▶ _INSTRUCTIONS FOR THE TASK_
The data below is to be returned in full and exactly.

▶ _DATASET EXCERPT_
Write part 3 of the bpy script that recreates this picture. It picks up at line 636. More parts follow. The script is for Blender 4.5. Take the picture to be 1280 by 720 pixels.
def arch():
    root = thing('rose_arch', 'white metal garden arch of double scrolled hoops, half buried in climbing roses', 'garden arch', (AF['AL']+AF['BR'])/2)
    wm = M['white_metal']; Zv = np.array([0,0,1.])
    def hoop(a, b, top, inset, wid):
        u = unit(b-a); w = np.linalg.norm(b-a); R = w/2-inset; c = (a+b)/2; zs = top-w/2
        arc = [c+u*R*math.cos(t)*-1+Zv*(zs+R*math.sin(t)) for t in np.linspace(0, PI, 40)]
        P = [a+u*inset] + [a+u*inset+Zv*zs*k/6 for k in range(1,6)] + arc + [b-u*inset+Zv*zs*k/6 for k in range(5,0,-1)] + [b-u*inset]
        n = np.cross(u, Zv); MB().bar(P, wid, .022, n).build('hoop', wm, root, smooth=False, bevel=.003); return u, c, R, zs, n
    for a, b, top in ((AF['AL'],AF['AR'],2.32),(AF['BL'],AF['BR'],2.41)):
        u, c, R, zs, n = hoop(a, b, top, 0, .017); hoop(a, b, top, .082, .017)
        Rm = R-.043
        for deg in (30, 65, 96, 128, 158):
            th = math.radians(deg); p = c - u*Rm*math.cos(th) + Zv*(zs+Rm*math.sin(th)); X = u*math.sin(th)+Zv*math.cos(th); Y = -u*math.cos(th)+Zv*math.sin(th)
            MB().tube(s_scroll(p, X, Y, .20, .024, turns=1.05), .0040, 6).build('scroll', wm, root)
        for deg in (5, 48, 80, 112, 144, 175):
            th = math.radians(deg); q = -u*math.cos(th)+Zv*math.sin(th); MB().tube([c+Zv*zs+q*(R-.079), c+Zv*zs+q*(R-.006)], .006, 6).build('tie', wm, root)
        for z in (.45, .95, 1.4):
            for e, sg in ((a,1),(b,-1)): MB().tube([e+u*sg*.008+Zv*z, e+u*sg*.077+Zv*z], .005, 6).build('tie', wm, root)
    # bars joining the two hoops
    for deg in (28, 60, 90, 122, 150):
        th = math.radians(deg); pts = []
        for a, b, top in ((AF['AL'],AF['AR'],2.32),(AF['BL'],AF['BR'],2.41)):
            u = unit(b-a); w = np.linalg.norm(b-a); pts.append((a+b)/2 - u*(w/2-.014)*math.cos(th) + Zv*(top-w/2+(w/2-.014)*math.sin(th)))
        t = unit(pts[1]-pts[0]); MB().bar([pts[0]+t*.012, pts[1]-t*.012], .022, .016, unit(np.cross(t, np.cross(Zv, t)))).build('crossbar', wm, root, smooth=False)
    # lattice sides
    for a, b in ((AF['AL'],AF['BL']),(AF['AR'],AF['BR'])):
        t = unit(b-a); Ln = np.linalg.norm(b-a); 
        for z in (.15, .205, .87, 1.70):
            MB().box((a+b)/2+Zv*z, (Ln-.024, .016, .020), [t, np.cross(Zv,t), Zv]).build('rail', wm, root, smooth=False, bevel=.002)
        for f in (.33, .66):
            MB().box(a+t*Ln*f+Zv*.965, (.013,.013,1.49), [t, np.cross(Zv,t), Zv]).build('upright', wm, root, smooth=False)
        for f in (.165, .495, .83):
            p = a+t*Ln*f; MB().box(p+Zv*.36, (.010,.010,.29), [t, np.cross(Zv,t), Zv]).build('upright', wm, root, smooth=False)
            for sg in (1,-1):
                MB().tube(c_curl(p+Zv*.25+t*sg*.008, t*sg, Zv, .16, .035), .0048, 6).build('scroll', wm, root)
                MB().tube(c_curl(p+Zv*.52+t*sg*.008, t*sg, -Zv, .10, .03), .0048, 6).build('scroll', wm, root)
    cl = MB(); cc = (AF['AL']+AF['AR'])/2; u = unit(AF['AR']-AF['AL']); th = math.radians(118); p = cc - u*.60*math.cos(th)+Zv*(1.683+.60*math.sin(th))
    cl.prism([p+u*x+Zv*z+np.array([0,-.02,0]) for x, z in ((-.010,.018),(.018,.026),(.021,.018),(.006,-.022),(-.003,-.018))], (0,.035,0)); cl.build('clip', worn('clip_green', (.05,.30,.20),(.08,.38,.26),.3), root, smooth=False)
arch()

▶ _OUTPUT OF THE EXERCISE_
Write part 3 of the bpy script that recreates this picture. It picks up at line 636. More parts follow. The script is for Blender 4.5. Take the picture to be 1280 by 720 pixels.
def arch():
    root = thing('rose_arch', 'white metal garden arch of double scrolled hoops, half buried in climbing roses', 'garden arch', (AF['AL']+AF['BR'])/2)
    wm = M['white_metal']; Zv = np.array([0,0,1.])
    def hoop(a, b, top, inset, wid):
        u = unit(b-a); w = np.linalg.norm(b-a); R = w/2-inset; c = (a+b)/2; zs = top-w/2
        arc = [c+u*R*math.cos(t)*-1+Zv*(zs+R*math.sin(t)) for t in np.linspace(0, PI, 40)]
        P = [a+u*inset] + [a+u*inset+Zv*zs*k/6 for k in range(1,6)] + arc + [b-u*inset+Zv*zs*k/6 for k in range(5,0,-1)] + [b-u*inset]
        n = np.cross(u, Zv); MB().bar(P, wid, .022, n).build('hoop', wm, root, smooth=False, bevel=.003); return u, c, R, zs, n
    for a, b, top in ((AF['AL'],AF['AR'],2.32),(AF['BL'],AF['BR'],2.41)):
        u, c, R, zs, n = hoop(a, b, top, 0, .017); hoop(a, b, top, .082, .017)
        Rm = R-.043
        for deg in (30, 65, 96, 128, 158):
            th = math.radians(deg); p = c - u*Rm*math.cos(th) + Zv*(zs+Rm*math.sin(th)); X = u*math.sin(th)+Zv*math.cos(th); Y = -u*math.cos(th)+Zv*math.sin(th)
            MB().tube(s_scroll(p, X, Y, .20, .024, turns=1.05), .0040, 6).build('scroll', wm, root)
        for deg in (5, 48, 80, 112, 144, 175):
            th = math.radians(deg); q = -u*math.cos(th)+Zv*math.sin(th); MB().tube([c+Zv*zs+q*(R-.079), c+Zv*zs+q*(R-.006)], .006, 6).build('tie', wm, root)
        for z in (.45, .95, 1.4):
            for e, sg in ((a,1),(b,-1)): MB().tube([e+u*sg*.008+Zv*z, e+u*sg*.077+Zv*z], .005, 6).build('tie', wm, root)
    # bars joining the two hoops
    for deg in (28, 60, 90, 122, 150):
        th = math.radians(deg); pts = []
        for a, b, top in ((AF['AL'],AF['AR'],2.32),(AF['BL'],AF['BR'],2.41)):
            u = unit(b-a); w = np.linalg.norm(b-a); pts.append((a+b)/2 - u*(w/2-.014)*math.cos(th) + Zv*(top-w/2+(w/2-.014)*math.sin(th)))
        t = unit(pts[1]-pts[0]); MB().bar([pts[0]+t*.012, pts[1]-t*.012], .022, .016, unit(np.cross(t, np.cross(Zv, t)))).build('crossbar', wm, root, smooth=False)
    # lattice sides
    for a, b in ((AF['AL'],AF['BL']),(AF['AR'],AF['BR'])):
        t = unit(b-a); Ln = np.linalg.norm(b-a); 
        for z in (.15, .205, .87, 1.70):
            MB().box((a+b)/2+Zv*z, (Ln-.024, .016, .020), [t, np.cross(Zv,t), Zv]).build('rail', wm, root, smooth=False, bevel=.002)
        for f in (.33, .66):
            MB().box(a+t*Ln*f+Zv*.965, (.013,.013,1.49), [t, np.cross(Zv,t), Zv]).build('upright', wm, root, smooth=False)
        for f in (.165, .495, .83):
            p = a+t*Ln*f; MB().box(p+Zv*.36, (.010,.010,.29), [t, np.cross(Zv,t), Zv]).build('upright', wm, root, smooth=False)
            for sg in (1,-1):
                MB().tube(c_curl(p+Zv*.25+t*sg*.008, t*sg, Zv, .16, .035), .0048, 6).build('scroll', wm, root)
                MB().tube(c_curl(p+Zv*.52+t*sg*.008, t*sg, -Zv, .10, .03), .0048, 6).build('scroll', wm, root)
    cl = MB(); cc = (AF['AL']+AF['AR'])/2; u = unit(AF['AR']-AF['AL']); th = math.radians(118); p = cc - u*.60*math.cos(th)+Zv*(1.683+.60*math.sin(th))
    cl.prism([p+u*x+Zv*z+np.array([0,-.02,0]) for x, z in ((-.010,.018),(.018,.026),(.021,.018),(.006,-.022),(-.003,-.018))], (0,.035,0)); cl.build('clip', worn('clip_green', (.05,.30,.20),(.08,.38,.26),.3), root, smooth=False)
arch()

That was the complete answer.